Now imagine that either $n$ is unknown or is so large (or even infinite) that we cannot simply record the possible winners and then select them at the end (e.g., if we were randomly sampling online data streams). Reservoir sampling is an algorithm for sampling $k$ items without replacement from a population of (potentially unknown) size $n$ in a single pass. The idea is to maintain running sample of size $k$ and then, for each newly encountered item, randomly decide which of the $k+1$ items (the current sample and new item) to discard forever (streaming approach). More precisely, we:

1. Initialize our running sample to be the first $k$ items $x_1, x_2, …, x_k$
2. When encountering a new item $x_i$, uniformly generate an index $j\in\{1, 2, \ldots, i\}$. If $1\leq j\leq k$, then replace the $j^{th}$ item in the running sample $x_j’$ with $x_i$ (otherwise do nothing).

One problem with the algorithm above is that you have to uniformly sample an index from a growing range. One way to fix this is to take advantage of the following fact: if you independently sample $n$ values $u_1, u_2, \ldots, u_n\sim U[0,1]$, then the indices of the smallest $k$ values will be a uniform sample of $k$-sized subsets of $\{1, 2, \ldots, n\}$. In other words, sampling $k$ items without replacement from a population of size $n$ is equivalent to sampling $n$ independent values from $U[0,1]$ and then checking which $k$ are the smallest (and mapping indexes back to items). This means that we can essentially do the same process as above, but comparing values uniformly sampled from the $[0,1]$ interval to determine eviction rather than the ever-widening $\{1, 2, \ldots, i\}$.
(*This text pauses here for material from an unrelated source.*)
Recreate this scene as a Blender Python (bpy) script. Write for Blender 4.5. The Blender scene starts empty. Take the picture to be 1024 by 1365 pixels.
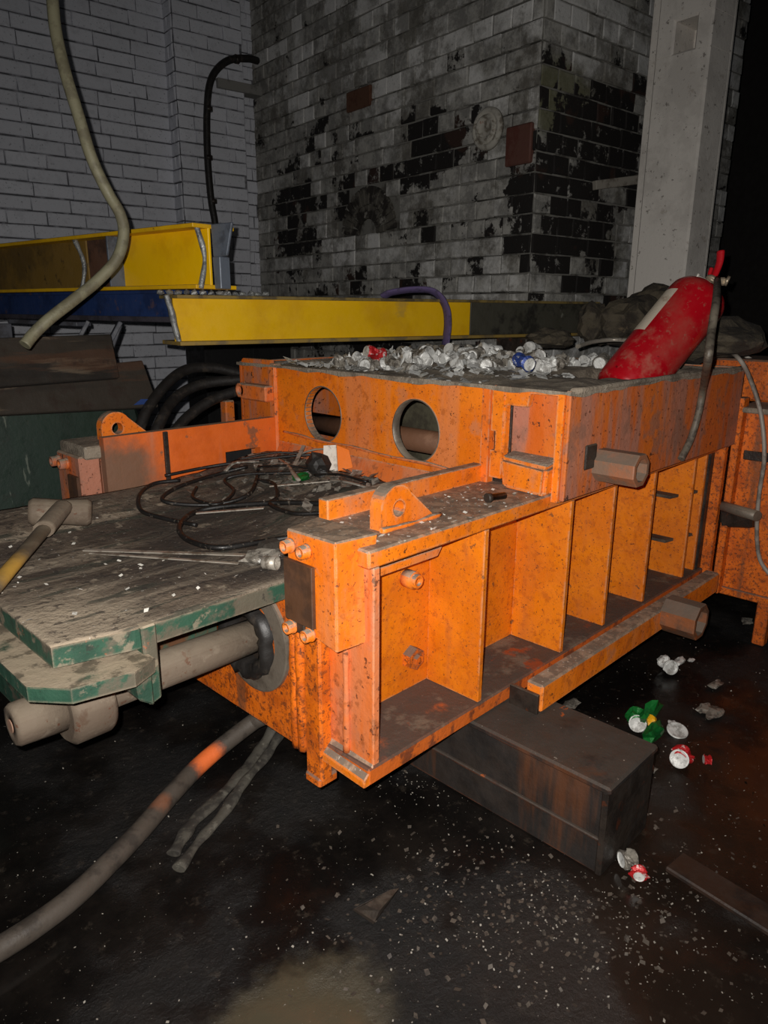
import bpy, bmesh, math, random
from mathutils import Vector, Matrix, noise
random.seed(7)
V = Vector
SC = bpy.context.scene
COL = SC.collection
# The scene is sketched with the lens 1.40 units above the floor; everything is brought to metres by S at the end.
S = 0.82
FPX, PITCH, ROLL, YAW, H0 = 960.0, 0.273830, 0.005750, 0.777572, 1.40
# ------------------------------------------------------------------ camera
cp, sp, cy, sy = math.cos(PITCH), math.sin(PITCH), math.cos(YAW), math.sin(YAW)
FW = V((cp*cy, cp*sy, -sp)); RT0 = V((sy, -cy, 0)); UP0 = RT0.cross(FW)
RT = math.cos(ROLL)*RT0 + math.sin(ROLL)*UP0
UP = -math.sin(ROLL)*RT0 + math.cos(ROLL)*UP0
EYE = V((0, 0, H0))
cam = bpy.data.cameras.new('camera'); camo = bpy.data.objects.new('camera', cam); COL.objects.link(camo)
cam.sensor_fit = 'VERTICAL'; cam.sensor_height = 36; cam.lens = FPX/1365*36
cam.clip_start = 0.02; cam.clip_end = 60
camo.matrix_world = Matrix(((RT.x, UP.x, -FW.x, EYE.x*S), (RT.y, UP.y, -FW.y, EYE.y*S), (RT.z, UP.z, -FW.z, EYE.z*S), (0, 0, 0, 1)))
SC.camera = camo
# ------------------------------------------------------------------ light: the phone's own flash beside the lens, and a very dark hall
w = bpy.data.worlds.new('dark_hall'); SC.world = w; w.use_nodes = True
w.node_tree.nodes['Background'].inputs[0].default_value = (0.75, 0.85, 1.0, 1)
w.node_tree.nodes['Background'].inputs[1].default_value = 0.006
fl = bpy.data.lights.new('phone_flash', 'SPOT'); flo = bpy.data.objects.new('phone_flash', fl); COL.objects.link(flo)
fl.energy = 150; fl.color = (1.0, 0.96, 0.91); fl.shadow_soft_size = 0.006; fl.spot_size = math.radians(125); fl.spot_blend = 0.95
flo.matrix_world = camo.matrix_world.copy(); flo.location = (EYE - RT*0.035 + UP*0.035)*S
SC.view_settings.view_transform = 'Standard'; SC.view_settings.look = 'None'
SC.view_settings.exposure = 0.0; SC.view_settings.gamma = 1; SC.view_settings.use_curve_mapping = False

# ------------------------------------------------------------------ points: a photo direction met with a real plane
def ray(px, py): return RT*((px-512)/FPX) - UP*((py-682.5)/FPX) + FW
def on(px, py, ax, val):
    d = ray(px, py); return EYE + d*((val-EYE[ax])/d[ax])
def atx(px, py, v): return on(px, py, 0, v)
def aty(px, py, v): return on(px, py, 1, v)
def atz(px, py, v): return on(px, py, 2, v)
def atd(px, py, dep): return EYE + ray(px, py)*dep
def proj(p):
    q = p-EYE; z = q.dot(FW); return (512+FPX*q.dot(RT)/z, 682.5-FPX*q.dot(UP)/z, z)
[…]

This solves the issue of size, but the algorithm can actually be further optimized so that we don’t even have to generate a random number for each sample: If the $k$ current smallest uniform values are $u_1’\leq u_2’\leq \ldots\leq u_k’$, then the probability than a new item will be included is $u_k’$. This means that the probability the next item to be included is the next $i^{th}$ item is $(1-u_k’)^{i-1}u_k’$, which follows a geometric distribution. Thus, rather than testing each item one-by-one, we can simply sample $i\sim \text{Geom}(u_k’)$, accept the next $i^{th}$ item, evict the item corresponding to the largest value $u_k’$ (and update $u_k’$), and repeat.